Greg Anrig, writing on the New America Foundation's shockingly awful plan to reform Social Security (how about higher taxes and lower benefits!?), says:
At the outset of the New America proposal, the authors write, "the three of us - former aides to President Clinton, Senator McCain, and President Bush - did an experiment to see if we could develop a reform plan that we all could support." Please. All three (New America's Maya MacGuineas is the third) have long supported privatization. That's the kind of disingenuousness that characterizes today's conservative movement. An institution that calls itself progressive has no business behaving the same way.
See, this is the whole problem. Presidents and prominent politicians have, literally, thousands of aides. They're not all in the room at any given time and they may never even interact with the head guy himself, but they're still aides. And while the vast majority tend to support their boss's endeavors and ideology, a certain fraction apply because they need jobs, because they're former friend would now be their superior, or because they have crucially needed administrative skills. And of that group, a certain fraction are simply philosophically disconnected from the team that they serve.

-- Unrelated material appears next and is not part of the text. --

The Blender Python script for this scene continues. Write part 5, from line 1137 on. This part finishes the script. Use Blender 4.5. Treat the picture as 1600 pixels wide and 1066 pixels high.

David Gergen was an aide to Reagan, Nixon, and Bill Clinton. Richard Clarke was an aide to Reagan, George HW Bush, Clinton, and George W. Bush. Depending on the context, either one could make a proposal look progressive or conservative by invoking his time as an aide to Reagan or Clinton. Neat trick, isn't it?
Being an aide to someone doesn't mean you're a liberal, it means you worked for them. And trying to cloak a privatization proposal in bipartisan warm-and-fuzzies because one of the conceptualizers once worked in a building with Bill Clinton is simply irritating. The New America Foundation is so better than that.